While that might sound like a not-so-good thing—-after all, adrenaline and fear are stress factors and too much stress or the wrong stress, isn’t healthy for you—-adrenaline and fear are important signals to us in the before, during and after stages of our creative work.
Before
Fear and its companion, adrenaline, are common signals at the beginning of any creative project. And contrary to logic, they do not disappear once you have reached a certain level of success or have been doing your creative work for a long time.
In fact, if fear and adrenaline don’t show up, that’s when you should be concerned.
Why? Because every new project should carry an element of the unknown and require that risk, that willingness to leap off a creative cliff unsure of whether we are going to fly, or fall and break ourselves on the rocks of mistakes and failures below.
If the new project doesn’t carry even the smallest element of risk, fear and adrenaline, then chances are you have no emotional investment in the project and you run a different kind of risk—that of the project lacking heart and soul.
During
As we work on our creative project, adrenaline can show up in the rush of discovering something new and unexpected in the work. When that something new or unexpected is a blessing then we experience that adrenaline rush of excitement about new dimensions and possibilities for the work. If that something new is a creative challenge or problem for the work, then we get the fear and adrenaline of worrying about successful completion and whether or not we can wrestle the work back to where we thought it should go.
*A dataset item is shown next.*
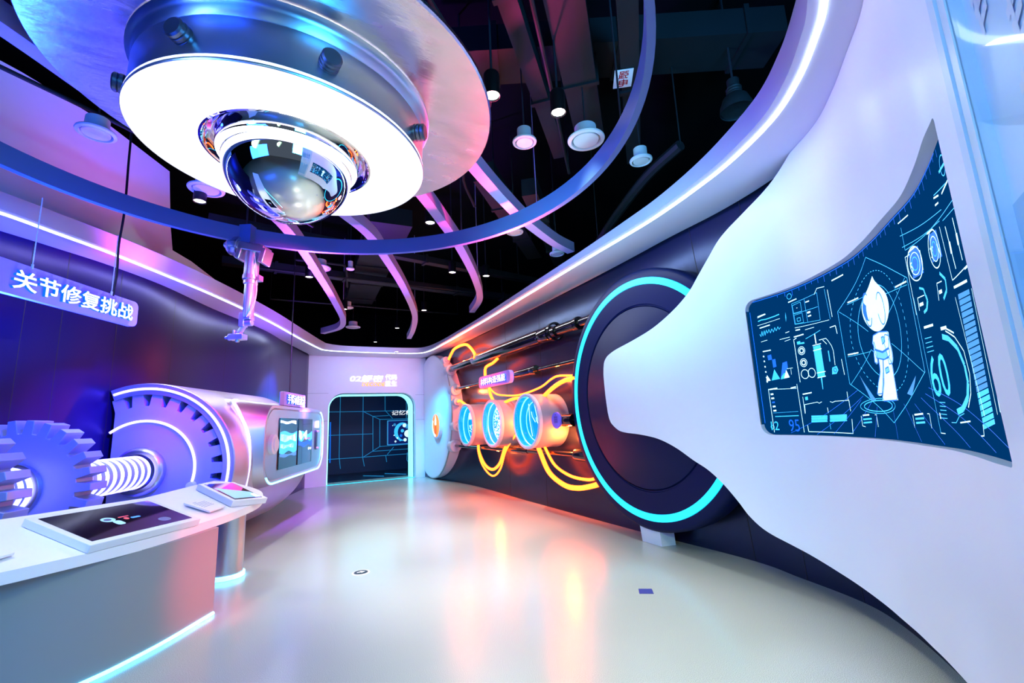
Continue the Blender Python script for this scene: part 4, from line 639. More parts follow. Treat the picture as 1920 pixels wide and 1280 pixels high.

But the appearance of fear and adrenaline in this part of the creative process is always an opportunity to challenge ourselves to take the work deeper and wider, to stretch the work and ourselves to reach towards full potential.
After
Here’s where many of us fall victim to fear and adrenaline. The work is complete or almost complete and yet the fear of whether or not it is “good”, and whether or not anyone will like it, and whether or not anyone will buy it, can keep us from putting it out into the world.
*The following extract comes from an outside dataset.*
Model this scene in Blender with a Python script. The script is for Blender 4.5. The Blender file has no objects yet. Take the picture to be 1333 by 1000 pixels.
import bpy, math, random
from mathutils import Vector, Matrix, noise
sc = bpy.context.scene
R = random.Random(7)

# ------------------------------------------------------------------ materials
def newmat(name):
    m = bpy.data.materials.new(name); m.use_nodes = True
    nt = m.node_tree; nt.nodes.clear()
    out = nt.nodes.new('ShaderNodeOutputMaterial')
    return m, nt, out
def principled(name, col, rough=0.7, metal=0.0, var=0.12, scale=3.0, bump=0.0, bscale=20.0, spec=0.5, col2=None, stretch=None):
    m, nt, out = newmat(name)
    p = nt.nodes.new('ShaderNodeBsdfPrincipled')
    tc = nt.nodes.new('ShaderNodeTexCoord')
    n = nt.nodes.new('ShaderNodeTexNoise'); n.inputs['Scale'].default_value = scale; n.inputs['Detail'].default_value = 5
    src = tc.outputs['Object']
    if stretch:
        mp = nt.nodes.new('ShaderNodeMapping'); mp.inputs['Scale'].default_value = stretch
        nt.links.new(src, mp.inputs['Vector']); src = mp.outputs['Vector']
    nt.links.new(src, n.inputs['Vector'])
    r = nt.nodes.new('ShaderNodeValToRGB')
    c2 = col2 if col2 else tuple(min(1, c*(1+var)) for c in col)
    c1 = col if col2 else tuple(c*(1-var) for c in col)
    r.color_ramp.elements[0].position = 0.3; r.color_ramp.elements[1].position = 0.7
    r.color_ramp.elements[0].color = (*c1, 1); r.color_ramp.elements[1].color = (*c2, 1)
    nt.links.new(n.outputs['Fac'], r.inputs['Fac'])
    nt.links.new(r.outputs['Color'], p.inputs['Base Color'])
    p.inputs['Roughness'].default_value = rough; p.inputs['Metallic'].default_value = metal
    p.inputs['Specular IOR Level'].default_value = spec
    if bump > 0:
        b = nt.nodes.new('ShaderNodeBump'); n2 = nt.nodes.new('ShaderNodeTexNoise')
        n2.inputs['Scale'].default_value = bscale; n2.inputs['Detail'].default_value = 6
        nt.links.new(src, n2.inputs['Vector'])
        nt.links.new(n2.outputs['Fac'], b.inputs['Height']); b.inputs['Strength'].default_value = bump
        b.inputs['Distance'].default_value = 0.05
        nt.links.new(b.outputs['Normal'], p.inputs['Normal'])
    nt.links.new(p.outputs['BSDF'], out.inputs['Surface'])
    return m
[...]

This is where we tell ourselves that we need to do one more edit, or fix that last part, or find a better illustrator. As long as we can put off those final steps of completing the work, we can put off our imagined pains of failure and rejection.
Fear and adrenaline at this stage offer us an opportunity to insure the success of our creative project. Here, we clearly define what our visions and goals for the work are, and then create a plan or strategy for getting that work out to our waiting public without being too emotionally attached to the outcome.
Fear and adrenaline in our creativity can work in our favor. They can fuel the drive for excelling at what we do, strengthen our commitment to moving past blocks, and empower us to give birth to the work in the world.
Are you feeling the fear? And the rush that goes with it? Good.